Cambios de escenario que en ocasiones no precisan que el protagonista se mueva, sino que simplemente ocurren al cambiar de plano, como en la escena de la invocación de Mefistófeles, donde el Fausto/protagonista se descubre sucesivamente en un bosque a mitad de la noche, en medio de las montañas, entre campos nevados, sobre el pavimento adoquinado de una ciudad. Intentos, por parte del demonio, para infundirle terror y obligarlo a abandonar el círculo protector que lo protege de los poderes infernales. Paisajes que se modifican con la rapidez que lo hace un decorado teatral, sugerido explícitamente porque el desván donde se realiza el encantamiento recuerda un teatro, con sus bambalinas entre las que se mueven los actores.

Alusión teatral que no es gratuita, sino constante en el filme. Una y otra vez el personaje acaba en un camerino, probándose trajes, ensayando el maquillaje, practicando sus frases. Una y otra vez termina sobre el escenario, incitado por todos los que están allí a actuar en cuanto se levante el telón. Reto que al principio le provoca pavor, pero luego acepta como natural, asumiendo que es Fausto, que el mito recobra vida a través suyo. Teatralidad que es inestable, fantasmagórica, permeable. En más de una ocasión la escena acaba siendo representada -sin más transición que otro cambio de plano-, en un lugar real, anodino, público y transitado. Como cuando el cuerpo de ballet acaba realizando los trabajos del campo en medio de un sembrado o como cuando el encuentro de Fausto con el rey de Portugal se realiza en medio de un jardín atestado de turistas.
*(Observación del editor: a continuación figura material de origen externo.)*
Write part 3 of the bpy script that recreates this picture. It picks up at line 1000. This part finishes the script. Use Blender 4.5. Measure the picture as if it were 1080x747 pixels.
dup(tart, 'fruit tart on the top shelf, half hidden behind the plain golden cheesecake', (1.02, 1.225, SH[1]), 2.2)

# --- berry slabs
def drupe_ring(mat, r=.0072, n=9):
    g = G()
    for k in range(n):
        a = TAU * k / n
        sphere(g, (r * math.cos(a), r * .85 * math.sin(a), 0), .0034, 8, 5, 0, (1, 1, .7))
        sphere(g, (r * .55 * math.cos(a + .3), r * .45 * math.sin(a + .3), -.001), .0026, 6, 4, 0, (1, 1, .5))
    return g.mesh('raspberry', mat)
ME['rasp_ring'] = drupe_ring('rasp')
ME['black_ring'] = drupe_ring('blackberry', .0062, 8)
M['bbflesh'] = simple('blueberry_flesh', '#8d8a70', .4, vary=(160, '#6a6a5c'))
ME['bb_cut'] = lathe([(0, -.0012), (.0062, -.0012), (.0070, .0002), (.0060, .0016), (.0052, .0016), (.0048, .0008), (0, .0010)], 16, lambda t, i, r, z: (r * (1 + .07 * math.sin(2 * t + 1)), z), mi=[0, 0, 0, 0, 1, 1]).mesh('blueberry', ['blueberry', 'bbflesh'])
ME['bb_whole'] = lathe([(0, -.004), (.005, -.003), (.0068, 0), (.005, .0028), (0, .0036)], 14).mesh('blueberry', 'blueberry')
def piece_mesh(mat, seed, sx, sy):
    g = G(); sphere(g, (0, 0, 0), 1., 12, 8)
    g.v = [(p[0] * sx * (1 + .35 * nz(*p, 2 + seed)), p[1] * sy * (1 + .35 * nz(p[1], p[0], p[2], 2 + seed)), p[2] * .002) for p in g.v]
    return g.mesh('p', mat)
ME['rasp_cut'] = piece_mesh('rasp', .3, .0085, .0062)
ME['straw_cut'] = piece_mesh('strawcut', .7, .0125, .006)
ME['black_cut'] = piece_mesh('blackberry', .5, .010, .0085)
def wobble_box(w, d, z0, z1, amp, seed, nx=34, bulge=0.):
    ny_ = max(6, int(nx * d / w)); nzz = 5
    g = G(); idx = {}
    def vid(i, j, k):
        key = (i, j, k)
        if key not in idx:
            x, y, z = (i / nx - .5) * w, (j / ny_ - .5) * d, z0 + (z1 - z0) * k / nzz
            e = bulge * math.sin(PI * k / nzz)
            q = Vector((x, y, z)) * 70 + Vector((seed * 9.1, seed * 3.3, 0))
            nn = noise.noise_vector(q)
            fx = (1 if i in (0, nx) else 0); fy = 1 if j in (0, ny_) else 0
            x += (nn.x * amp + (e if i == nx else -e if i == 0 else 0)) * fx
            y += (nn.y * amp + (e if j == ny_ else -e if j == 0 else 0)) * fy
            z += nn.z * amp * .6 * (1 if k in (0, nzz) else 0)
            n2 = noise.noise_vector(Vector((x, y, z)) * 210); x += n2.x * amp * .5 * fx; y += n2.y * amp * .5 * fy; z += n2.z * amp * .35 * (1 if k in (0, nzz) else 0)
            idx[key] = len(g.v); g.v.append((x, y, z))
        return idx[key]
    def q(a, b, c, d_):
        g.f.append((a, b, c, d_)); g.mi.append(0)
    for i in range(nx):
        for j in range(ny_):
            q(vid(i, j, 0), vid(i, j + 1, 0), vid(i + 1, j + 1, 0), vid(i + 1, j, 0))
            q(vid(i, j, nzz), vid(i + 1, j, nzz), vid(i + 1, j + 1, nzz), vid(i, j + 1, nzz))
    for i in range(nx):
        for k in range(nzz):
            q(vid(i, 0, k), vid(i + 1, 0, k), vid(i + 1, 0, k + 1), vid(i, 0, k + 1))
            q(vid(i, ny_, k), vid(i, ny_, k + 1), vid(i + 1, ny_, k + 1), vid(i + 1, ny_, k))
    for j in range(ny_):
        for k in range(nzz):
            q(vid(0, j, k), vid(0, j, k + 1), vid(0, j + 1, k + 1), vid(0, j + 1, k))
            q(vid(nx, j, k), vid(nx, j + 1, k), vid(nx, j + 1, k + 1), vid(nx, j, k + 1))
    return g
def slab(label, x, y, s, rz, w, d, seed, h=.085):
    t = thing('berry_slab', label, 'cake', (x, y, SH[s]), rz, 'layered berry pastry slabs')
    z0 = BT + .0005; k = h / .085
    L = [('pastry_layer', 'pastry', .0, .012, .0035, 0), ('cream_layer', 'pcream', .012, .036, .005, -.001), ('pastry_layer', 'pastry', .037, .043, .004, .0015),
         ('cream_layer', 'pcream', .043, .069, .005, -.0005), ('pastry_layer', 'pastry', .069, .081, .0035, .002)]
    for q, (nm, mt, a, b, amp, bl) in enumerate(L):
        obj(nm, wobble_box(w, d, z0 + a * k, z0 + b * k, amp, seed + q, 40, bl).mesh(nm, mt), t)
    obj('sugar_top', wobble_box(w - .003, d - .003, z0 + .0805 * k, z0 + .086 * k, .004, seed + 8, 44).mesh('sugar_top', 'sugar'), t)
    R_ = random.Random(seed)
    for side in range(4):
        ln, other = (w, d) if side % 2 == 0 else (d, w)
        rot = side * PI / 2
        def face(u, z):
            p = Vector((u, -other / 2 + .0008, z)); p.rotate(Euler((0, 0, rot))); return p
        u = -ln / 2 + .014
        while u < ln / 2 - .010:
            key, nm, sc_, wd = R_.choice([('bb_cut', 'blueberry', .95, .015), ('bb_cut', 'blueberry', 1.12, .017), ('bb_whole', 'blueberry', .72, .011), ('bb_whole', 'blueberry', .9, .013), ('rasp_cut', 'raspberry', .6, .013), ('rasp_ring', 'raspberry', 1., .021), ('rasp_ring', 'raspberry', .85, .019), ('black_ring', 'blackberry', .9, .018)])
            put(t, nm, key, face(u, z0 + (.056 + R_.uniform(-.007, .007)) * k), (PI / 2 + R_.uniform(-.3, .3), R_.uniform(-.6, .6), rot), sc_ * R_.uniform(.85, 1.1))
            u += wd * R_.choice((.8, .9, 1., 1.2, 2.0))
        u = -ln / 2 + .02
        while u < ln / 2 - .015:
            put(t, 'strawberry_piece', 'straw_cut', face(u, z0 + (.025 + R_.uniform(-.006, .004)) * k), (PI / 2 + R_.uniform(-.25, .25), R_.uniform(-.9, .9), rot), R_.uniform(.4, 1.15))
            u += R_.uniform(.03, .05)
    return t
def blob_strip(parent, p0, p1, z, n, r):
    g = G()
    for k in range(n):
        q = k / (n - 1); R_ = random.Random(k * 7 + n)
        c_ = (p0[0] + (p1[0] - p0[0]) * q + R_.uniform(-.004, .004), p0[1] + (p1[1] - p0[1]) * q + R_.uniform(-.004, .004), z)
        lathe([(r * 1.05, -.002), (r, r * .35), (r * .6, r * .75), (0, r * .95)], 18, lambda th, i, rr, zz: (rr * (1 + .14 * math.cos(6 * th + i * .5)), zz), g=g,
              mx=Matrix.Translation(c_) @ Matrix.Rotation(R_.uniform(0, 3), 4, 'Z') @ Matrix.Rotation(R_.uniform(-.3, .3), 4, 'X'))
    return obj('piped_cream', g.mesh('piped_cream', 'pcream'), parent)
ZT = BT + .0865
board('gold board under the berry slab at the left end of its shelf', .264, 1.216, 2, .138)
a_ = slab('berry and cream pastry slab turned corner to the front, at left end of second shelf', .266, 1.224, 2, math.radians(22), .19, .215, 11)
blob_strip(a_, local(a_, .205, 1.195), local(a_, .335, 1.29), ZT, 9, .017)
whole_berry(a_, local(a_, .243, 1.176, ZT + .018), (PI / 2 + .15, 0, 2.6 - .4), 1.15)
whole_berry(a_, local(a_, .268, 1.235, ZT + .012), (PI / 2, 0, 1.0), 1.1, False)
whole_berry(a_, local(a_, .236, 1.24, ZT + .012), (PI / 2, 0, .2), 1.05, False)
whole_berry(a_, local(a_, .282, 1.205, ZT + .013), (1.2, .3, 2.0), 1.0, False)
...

Teatralidad de ida y vuelta, sin embargo. Del escenario a la realidad y de nuevo a la escena. Sólo que en forma de teatro de títeres. No es ya que el protagonista devenga Fausto, es que se emcarna en el títere de Fausto, como en el teatro de marionetas checo. Así, se ve atrapado dentro del propio muñeco, atornillado en él, sometido a las manipulaciones y caprichos de los titiriteros, colgado y olvidado una vez terminada la función. Prisión, sujeciones, imposiciones, de las que cada vez le resulta más difícil escapar, tanto del laberinto del mito como de la efigie por la que se ha visto poseído, hasta que la propia condena de Fausto, la definitiva e irrevocable, acaba por ser la suya. Sólo que en el modo que un no creyente puede esperar, es decir, en la tierra sin continuación tras la muerte.

Todo ello ilustrado, además, con la habitual habilidad e instinto de Svankmajer para conseguir que lo inanimado cobre vida, que unos objetos se metamorfoseen en otros como si fuera lo más normal del mundo. Se consigue así que lo inverosímil, si se representará en imagen real, sea creíble en su encarnación animada, lo suficiente apartada de nuestra experiencia cotidiana como para que aceptemos sus nuevas reglas. Como la turbadora escena en que el protagonista logra el sueño dorado - uno de ellos - de los alquimistas: la creación del homúnculo. Tarea de recreación de lo imposible, de lo sólo vislumbrado en nuestros sueños, en la que no hay que olvidar a quien fue su compañera y co-creadora de gran parte de sus obras: Eva Svankmajerova, responsable de muchos de los diseños, artilugios,  muñecos y quimeras que pueblan sus películas.

Alguien cuya muerte privó a Svankmaker de uno de sus puntales artísticos y quizás halla llevado a que sus últimas obras no sean tan logradas como las primeras. Pero eso ya lo discutiremos cuando lleguemos a ellas.